Ferenc Szaniszló, the main commentator of the right-wing Echo TV on international affairs, who regularly fantasises about an international Jewish conspiracy and is infamous for his anti-Gypsy statements on air, won an award from the Minister on the national holiday, which triggered an immediate wave of protests from left-liberal journalists many of whom returned their similar decorations in disdain.
Originally, the choice of the journalists to be decorated by the government on March 15 was based on the recommendations of the National Journalists’ Association, a left-wing organisation. Later, two right-wing bodies were also involved in the process, but apparently this time the left-wing association was excluded. Népszabadság believes that this is why a right-wing organisation could have its recommendations accepted.
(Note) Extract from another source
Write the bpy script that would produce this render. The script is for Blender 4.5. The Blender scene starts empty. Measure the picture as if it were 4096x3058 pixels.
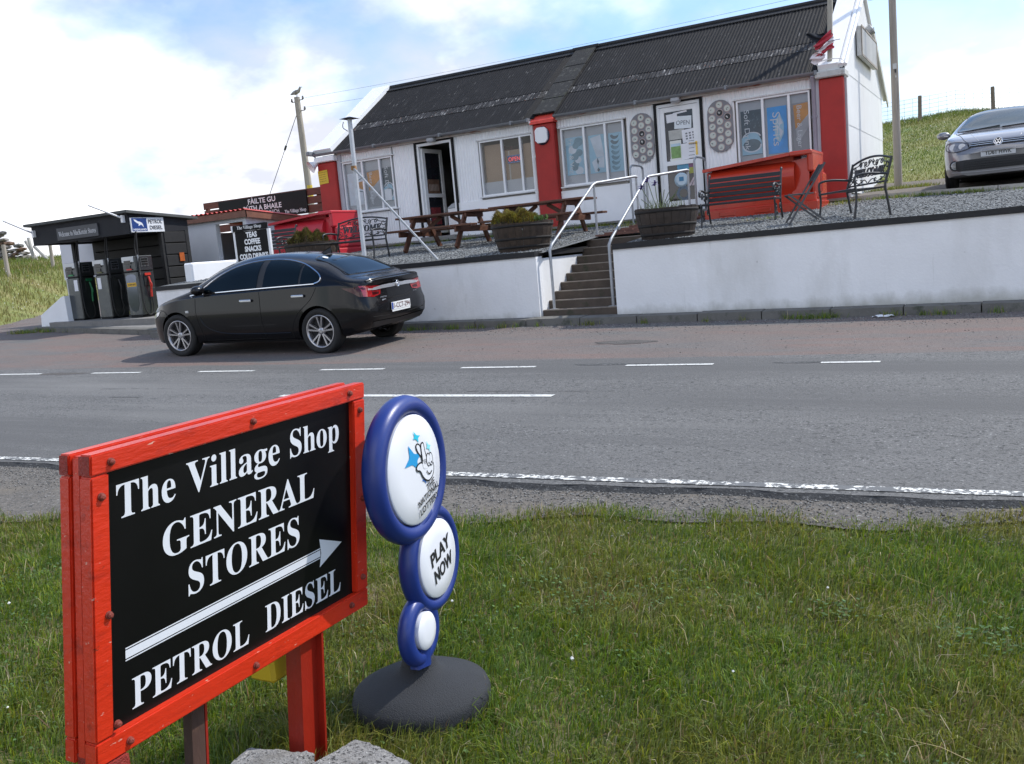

In his apology on Friday, Human Resources Minister Zoltán Balog said he was not aware of the ideas expressed by Szaniszló recently, and that those views are diametrically opposed to his personal convictions and the government’s policies.
Lukács writes that he seriously considered returning the same medal he won last year, but when scores of left-wing pundits did so, he decided “not to join the flock.” Nevertheless, Lukács thinks that what Szaniszló “is doing in his TV programmes is a matter for psychiatrists rather than for professionals of journalism” to analyse. Such mistakes by the government (as this decoration) “are simply inadmissible,” he declares and complains that unfortunately “they abound, and it is getting increasingly difficult to be a conservative intellectual nowadays”.
Lukács cites as examples the government’s “astonishing conflicts with university students” and the “highly embarrassing case of the Arts Academy”. Either no professionals have remained on board, Lukács remarks bitterly, or they have lost their common sense, for “executing orders without reasoning” is the order of the day.
He warns fellow right-wingers not to be lured into complacency by today’s favourable opinion polls. “Unnecessary blunders, bad manners and haughtiness can easily coagulate into a critical mass at the last moment,” he warns.